The Democratic primary battle between White and East Tampa civic activist Chloe Coney was contentious. White ran an ad in the Florida Sentinel Bulletin saying one of Coney's projects, an open-air market near Lake Avenue and 29th Street, had become a "den for drug dealers."
A police spokesman told The Tampa Tribune at the time that the market had once been a center of drug activity but had been cleaned up for nearly three years before White's ad.
During the campaign, White lodged a complaint with the county administrator alleging that his aunt, White-King, had campaigned for Coney while she was supposed to be working at her county job. An investigation by the county's Professional Responsibility Section ruled the allegations unfounded.
"It was very stressful and embarrassing that my professional integrity was questioned and that my colleagues and friends were asked to corroborate the false accusations made against me," White-King said several years later.
White beat Coney by 642 votes, then easily defeated his Republican opponent in the general election.
Money and violations
White raised $236,779 in campaign contributions. Developers and building-related businesses contributed $63,500 to White in the 2006 election cycle; lawyers gave $23,635.

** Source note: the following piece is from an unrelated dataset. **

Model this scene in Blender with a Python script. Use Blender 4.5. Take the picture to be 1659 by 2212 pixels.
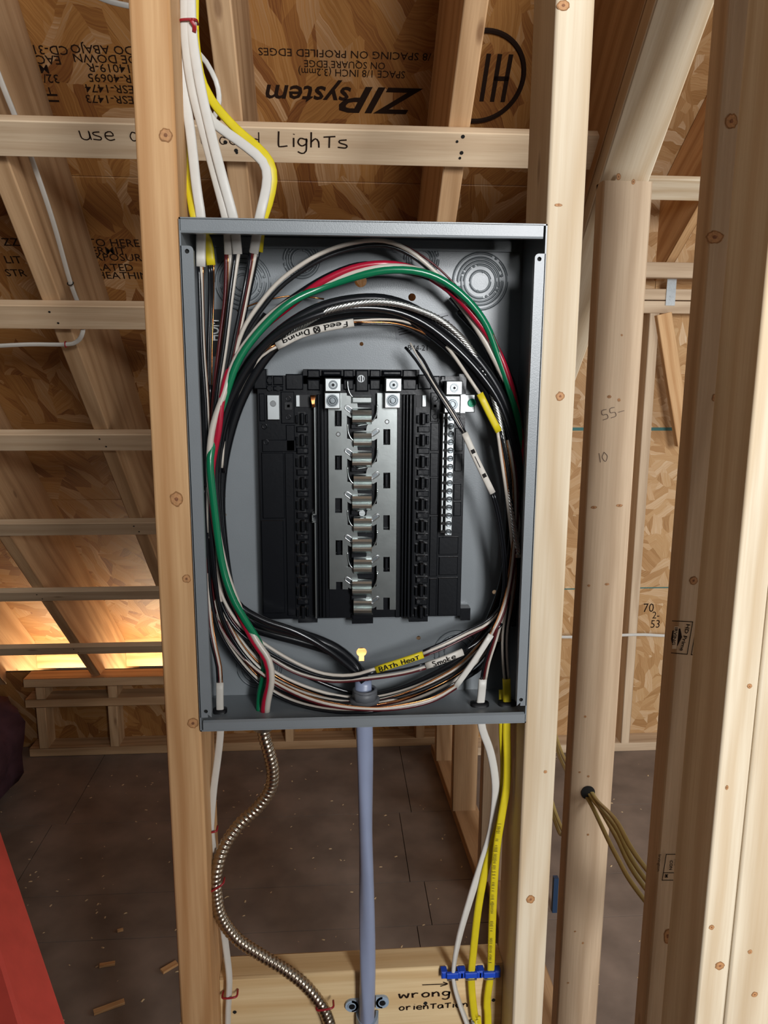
import bpy, bmesh, math, random
import numpy as np
from mathutils import Matrix, Vector

for _o in list(bpy.data.objects):
    bpy.data.objects.remove(_o, do_unlink=True)
SC = bpy.context.scene
COL = SC.collection

# ------------------------------------------------------------------ camera
CH = 1.62                                   # camera height above the floor
F, CX, CY = 1661.0, 829.5, 1106.0           # focal length and centre in pixels of the 1659 x 2212 frame
YAW, PITCH, ROLL = (math.radians(a) for a in (4.07, 10.84, 0.32))
FW = np.array([math.sin(YAW) * math.cos(PITCH), math.cos(YAW) * math.cos(PITCH), -math.sin(PITCH)])
_r0 = np.array([math.cos(YAW), -math.sin(YAW), 0.0])
_u0 = np.cross(_r0, FW)
RT = math.cos(ROLL) * _r0 + math.sin(ROLL) * _u0
UP = -math.sin(ROLL) * _r0 + math.cos(ROLL) * _u0
cam_data = bpy.data.cameras.new('camera')
cam_data.sensor_fit = 'VERTICAL'
cam_data.sensor_height = 36.0
cam_data.sensor_width = 27.0
cam_data.lens = F / 2212.0 * 36.0
cam_data.clip_start = 0.02
cam = bpy.data.objects.new('camera', cam_data)
COL.objects.link(cam)
cam.matrix_world = Matrix(((RT[0], UP[0], -FW[0], 0), (RT[1], UP[1], -FW[1], 0), (RT[2], UP[2], -FW[2], CH), (0, 0, 0, 1)))
SC.camera = cam

# ------------------------------------------------------------------ world, windows, exposure
world = bpy.data.worlds.new('world')
SC.world = world
world.use_nodes = True
bgn = world.node_tree.nodes['Background']
bgn.inputs[0].default_value = (0.90, 0.95, 1.0, 1)
bgn.inputs[1].default_value = 0.18

def area(name, loc, target, sx, sy, power, col):
    l = bpy.data.lights.new(name, 'AREA')
    l.shape = 'RECTANGLE'; l.size = sx; l.size_y = sy; l.energy = power; l.color = col
    o = bpy.data.objects.new(name, l); COL.objects.link(o)
    o.location = loc
    d = Vector(target) - Vector(loc)
    o.rotation_euler = d.to_track_quat('-Z', 'Y').to_euler()
    return o
area('window_daylight_front', (0.80, -2.2, 2.15), (0.15, 0.8, 1.40), 1.0, 1.0, 148, (0.98, 0.99, 1.0))
area('window_daylight_side', (2.35, 0.95, 1.20), (0.3, 1.7, 1.5), 1.2, 1.3, 15, (1.0, 0.97, 0.93))
area('open_eave_daylight', (-0.75, 3.36, 0.10), (-0.75, 3.30, 1.0), 1.9, 0.14, 24, (1.0, 0.84, 0.58))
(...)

Lawyer David Mechanik said he contributed $2,000 to White's first commission campaign because he thought White had been a good city councilman and would make a good county commissioner.
A host of taxicab, limousine and ambulance companies contributed $5,535 to the campaign. White is chairman of the county Public Transportation Commission, which regulates those businesses.
White used some campaign cash for clothing. In a July 2005 campaign report, he said he wrote checks to a consultant, who turned out to be a clothier. Facing up to $38,000 in fines for elections violations, White agreed to pay the Florida Elections Commission $9,500.
His fellow commissioners have not publicly discussed White's recent troubles.
"No I haven't asked him about it. I won't ask him about it," said Commissioner Jim Norman. "If it doesn't affect the board votes and how he runs his campaign, it's none of my business."